Perhaps best-known as the voice of several characters in “The Simpsons,” as well as for directing and narrating the Hurricane Katrina documentary “The Big Uneasy,” Shearer said his involvement with “Peter and the Wolf” came about by coincidence.

“I was talking to some of the LPO people after the last Randy Newman concert (in January) and someone asked me if there was anything I might be interested in doing with them,” Shearer said. “I said a friend of mine in L.A. just finished a stint as a director of a youth orchestra and I’d done ‘Peter and the Wolf’ with them. Their eyes lit up and they asked if I would do it for them. I said, ‘Sure, I’d love to.’ ”

Shearer said he enjoyed the musical work as a child.

“I had a lovely recording of it which I played and played and played. The music is so wonderful and the experience of doing it with an orchestra for the first time — with that youth orchestra — was great. There’s so much beautiful music in this piece.”

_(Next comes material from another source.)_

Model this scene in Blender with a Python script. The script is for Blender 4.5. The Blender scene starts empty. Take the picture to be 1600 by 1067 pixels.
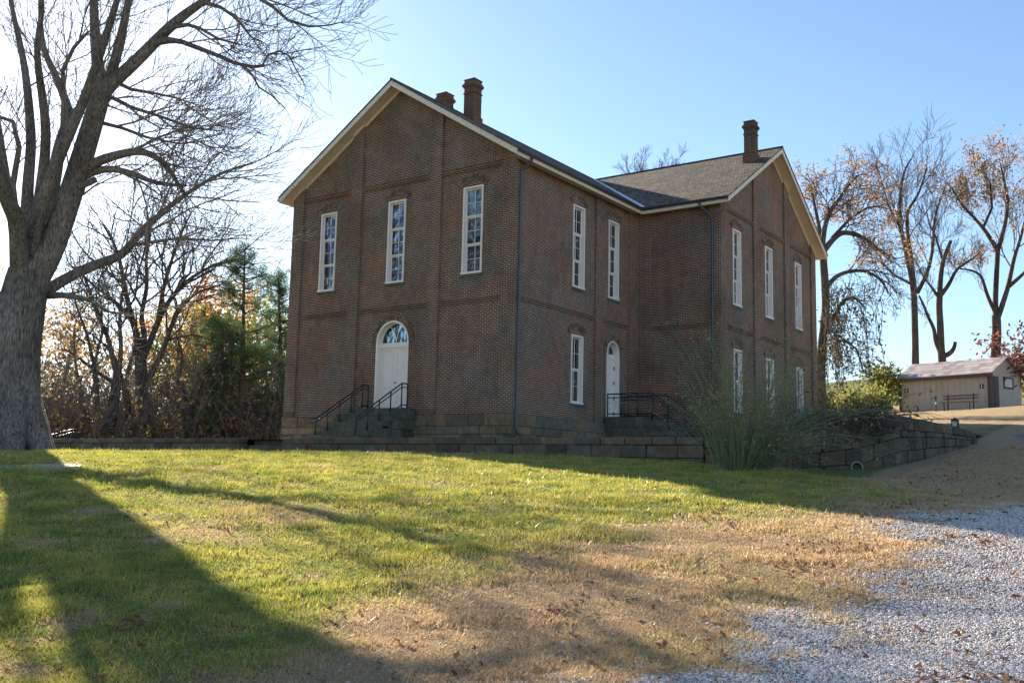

True to his style, Shearer said he delivered that earlier narration in another well-known voice, mimicking TV personality Larry King. He won’t be doing that here, though, he added. “This will be a very proper version.”

As intended by Prokofiev, each instrument in the score mirrors a character. Peter is represented by the string section in a melody that’s familiar to millions of people. The bird’s movements are highlighted by the flute section, the cat by the clarinets, the duck by the oboes, the grandfather by the bassoon, the wolf by French horns and the hunters by the woodwinds and tympani.

The narrator explains it all at the start of the performance.

“It’s a very expressive, very visual piece in how it uses the instrumentation,” Shearer said. “You’re watching different parts of the orchestra tell different parts of the story. It focuses your attention on these different instruments, and what kinds of emotions they can express. It’s a wonderful way to introduce young people to the orchestra.”

“This is going to be a fun program, and I’m excited that Harry is going to be a part of it,” said Amanda Wuerstlin, LPO’s director of education and community engagement. “It will be something new and different for us.”

“Roussel has a really nice stage for family concerts,” Wuerstlin said. “From any angle, you can see the whole orchestra, so it’s really nice for the kids to see the percussion section as well as the string section that’s in front. This is what we’re trying to accomplish.”

“Peter and the Wolf” runs for about 25 minutes. Other musical pieces that will round out the 50-minute program include the overture from Mikhail Glinka’s “Russlan and Ludmilla” and Benjamin Pope’s Jamaican-flavored adaptation of a well-known Mozart piece titled “Mozart Meets Marley.”

Wuerstlin said the orchestra will also play the widely known “Sabre Dance” by Aram Khachaturian and Jacques Offenbach’s lively “Can-Can” from the overture to “Orpheus in the Underworld.”

And for a half hour prior to the performance, musicians from the orchestra will be in the lobby with their instruments, demonstrating for the children how they’re played.